SUEZ exploite des sites où sont pratiqués la recharge directe comme celui de la station d’épuration de Bolivar à Adelaïde, en Australie, où de l’eau usée traitée est réinjectée dans la nappe pour usage d’irrigation ultérieur.
Quelles sont les innovations en matière de recharge de nappe ?
Pour répondre à certaines problématiques de qualité d’eau issues des captages en bord de rivière tout en faisant de la recharge indirecte, SUEZ a développé un procédé innovant écologique, la Géofiltration®. Il utilise le pouvoir filtrant et purifiant des sols, en combinant le pompage d’eau souterraine et la réalimentation artificielle de la nappe phréatique. La circulation de l’eau dans des milieux successivement sous-oxygénés du sous-sol et oxygénés des bassins permet d’abaisser les teneurs en composés indésirables : nitrates, ammoniaque, fer, manganèse… La filtration est entièrement naturelle, sans réactif chimique.
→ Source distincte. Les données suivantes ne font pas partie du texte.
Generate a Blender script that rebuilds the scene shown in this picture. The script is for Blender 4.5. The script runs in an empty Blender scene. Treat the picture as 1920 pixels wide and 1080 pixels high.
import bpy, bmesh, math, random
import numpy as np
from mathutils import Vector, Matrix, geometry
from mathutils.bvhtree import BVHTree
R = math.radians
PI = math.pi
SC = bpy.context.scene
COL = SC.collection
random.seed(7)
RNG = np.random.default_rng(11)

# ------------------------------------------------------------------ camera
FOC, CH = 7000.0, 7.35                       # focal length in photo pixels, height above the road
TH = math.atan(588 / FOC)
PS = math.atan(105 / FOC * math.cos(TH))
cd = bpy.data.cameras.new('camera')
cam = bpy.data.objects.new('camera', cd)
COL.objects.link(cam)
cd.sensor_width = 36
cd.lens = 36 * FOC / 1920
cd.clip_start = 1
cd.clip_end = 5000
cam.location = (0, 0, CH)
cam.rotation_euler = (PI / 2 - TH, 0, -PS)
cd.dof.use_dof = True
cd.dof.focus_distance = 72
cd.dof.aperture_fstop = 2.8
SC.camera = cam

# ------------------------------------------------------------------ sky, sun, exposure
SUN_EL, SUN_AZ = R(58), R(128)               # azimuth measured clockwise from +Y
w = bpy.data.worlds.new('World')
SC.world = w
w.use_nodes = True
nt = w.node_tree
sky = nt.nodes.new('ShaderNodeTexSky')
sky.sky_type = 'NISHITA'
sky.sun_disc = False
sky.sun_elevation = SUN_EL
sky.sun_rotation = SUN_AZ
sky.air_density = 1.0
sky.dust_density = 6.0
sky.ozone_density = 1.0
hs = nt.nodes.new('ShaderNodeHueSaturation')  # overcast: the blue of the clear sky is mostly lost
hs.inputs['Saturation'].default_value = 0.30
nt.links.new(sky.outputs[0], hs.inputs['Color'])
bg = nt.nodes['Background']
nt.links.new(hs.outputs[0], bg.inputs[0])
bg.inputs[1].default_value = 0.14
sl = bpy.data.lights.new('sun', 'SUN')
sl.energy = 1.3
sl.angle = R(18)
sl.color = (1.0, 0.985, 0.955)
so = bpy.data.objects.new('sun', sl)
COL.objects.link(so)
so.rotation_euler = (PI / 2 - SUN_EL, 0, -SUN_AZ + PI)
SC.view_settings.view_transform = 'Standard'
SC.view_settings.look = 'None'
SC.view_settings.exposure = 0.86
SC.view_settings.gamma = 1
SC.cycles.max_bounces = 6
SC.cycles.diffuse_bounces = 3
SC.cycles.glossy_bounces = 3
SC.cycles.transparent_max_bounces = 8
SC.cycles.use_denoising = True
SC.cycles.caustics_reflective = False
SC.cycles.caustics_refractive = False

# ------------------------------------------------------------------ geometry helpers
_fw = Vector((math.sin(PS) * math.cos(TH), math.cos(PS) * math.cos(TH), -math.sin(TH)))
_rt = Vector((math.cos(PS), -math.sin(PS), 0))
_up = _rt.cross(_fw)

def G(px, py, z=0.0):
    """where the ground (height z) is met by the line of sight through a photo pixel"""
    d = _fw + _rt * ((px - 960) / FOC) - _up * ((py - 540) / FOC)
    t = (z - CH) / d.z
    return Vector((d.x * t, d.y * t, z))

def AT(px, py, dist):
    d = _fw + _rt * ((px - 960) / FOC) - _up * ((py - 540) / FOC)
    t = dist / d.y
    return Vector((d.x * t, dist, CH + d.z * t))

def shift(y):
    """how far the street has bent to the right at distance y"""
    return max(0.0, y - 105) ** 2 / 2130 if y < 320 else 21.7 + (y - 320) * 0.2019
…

La qualité des eaux destinées à la potabilisation est améliorée grâce à des étapes de filtration naturelle.
En cas de pollution accidentelle sur le cours d’eau, ce procédé peut constituer une barrière hydraulique pour protéger les nappes phréatiques.
Les gravières sont souvent de bons exemples de sites proches des cours d’eau sur lesquels ce procédé peut être mis en œuvre. Plusieurs projets ont été réalisés par SUEZ avec succès à Verneuil-Vernouillet (78) ou Flins Aubergenville (78) par exemple.
En synthèse que faut-il retenir ?
La recharge de nappes permet d’augmenter les volumes d’eau souterraine disponibles en favorisant l’infiltration d’eau vers l’aquifère de manière artificielle. Cela permet de sécuriser l’approvisionnement en eau, en particulier dans les zones qui subissent les effets du changement climatique. Elle doit venir en complément de mesures visant la réduction des consommations.
Cette pratique n’est pas réplicable d’un territoire à l’autre car elle dépend des conditions hydrogéologiques, entre autres. Mais des procédés déjà éprouvés existent et ils sont à étudier au cas par cas dès lors qu’il y a un besoin et que les conditions de mise en œuvre sont remplies.